Petroleum Dealers Threaten to Stop Supply After Latest IMF Demand

Petroleum dealers and oil marketing companies (OMCs) have urged the government to urgently address their demands after the International Monetary Fund (IMF) advised Pakistan to reinstate taxes on key sectors.

The dealers have demanded an increase in their profit margins and threatened to cease all operations if this request remains unaddressed. OMCs have requested the authorities to revert to a simpler process for determining petroleum prices.

Oil Companies Advisory Council (OCAC) wrote with regards to the exchange rate computation methodology (True Up), being used for calculating the fortnightly prices of petroleum products.

“Our request is to revert to the previous methodology, thereby reverting to a simpler and clearer process,” the letter added.

It explained that the exchange rate applicable at the time of pricing was used for price computation in the past. But effective August 1, 2022, OGRA changed its methodology. Instead of using the latest available exchange rate, OGRA shifted to a 15-day average exchange rate, despite reservations from the Oil Industry. This change created exchange rate exposure for the Oil Industry.

OCAC said it understands that using the latest available exchange rate at the date of price change reflects the exchange rate for the upcoming fortnight and would be a better option compared to the current practice of using a 15-day average exchange rate.

Since the Pakistani Rupee has currently stabilized, the impact of correcting the pricing mechanism will be negligible. The Company proposed reverting to the system of using the exchange rate applicable at the time/date of pricing change.

Meanwhile, the Pakistan Petroleum Dealers Association (PDA) wrote in a separate letter that the last time Petroleum Dealer’s margin was increased was in September 2023. The dealers lamented the consequent spikes in various operational costs, including electricity charges, interest rates, labor costs, Oil Marketing Companies franchise fees, and KIBOR rates. “Despite our best efforts to adhere to all statutory requirements and operate compliantly, the existing margin has rendered our earnings unsustainable,” they said.

They said the rampant influx of smuggled illegal petroleum products had dealt a severe blow to both the country’s economy and registered petroleum dealers. The prevalence of smuggled products at lower prices has led to a drastic decline in petrol pump sales by up to 50 percent.

PDA urgently appealed for a prompt resolution of their grievances.
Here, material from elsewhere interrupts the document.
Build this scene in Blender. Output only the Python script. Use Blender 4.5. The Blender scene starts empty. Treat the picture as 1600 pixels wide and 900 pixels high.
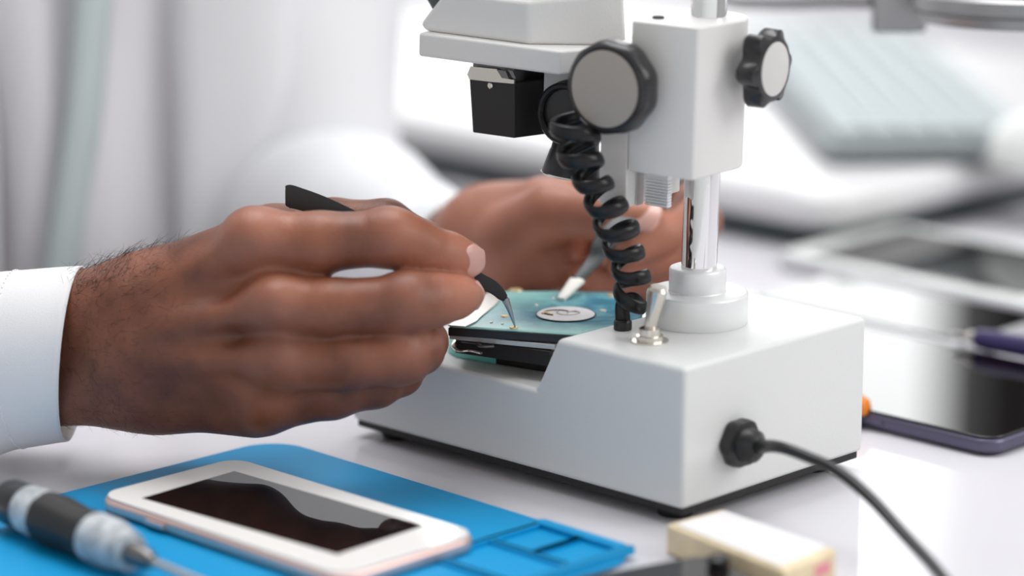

It requested to expedite the process of addressing all concerns. “Failure to address these pressing issues may leave us with no choice but to cease our operations, which would have adverse implications for our businesses and the broader economy,” the association added.

Earlier, the IMF found that the present sales tax in Pakistan suffers from substantial complexity and dysfunctionality resulting in part from the bifurcation of the tax base between goods and services. It demanded the federal government stop giving special treatment to all sectors and tax them the same.

The IMF warned that this dysfunctionality is exacerbated by an excessive number of special treatments of particular products and sectors, which generally reduces revenue raising and negatively affects administration.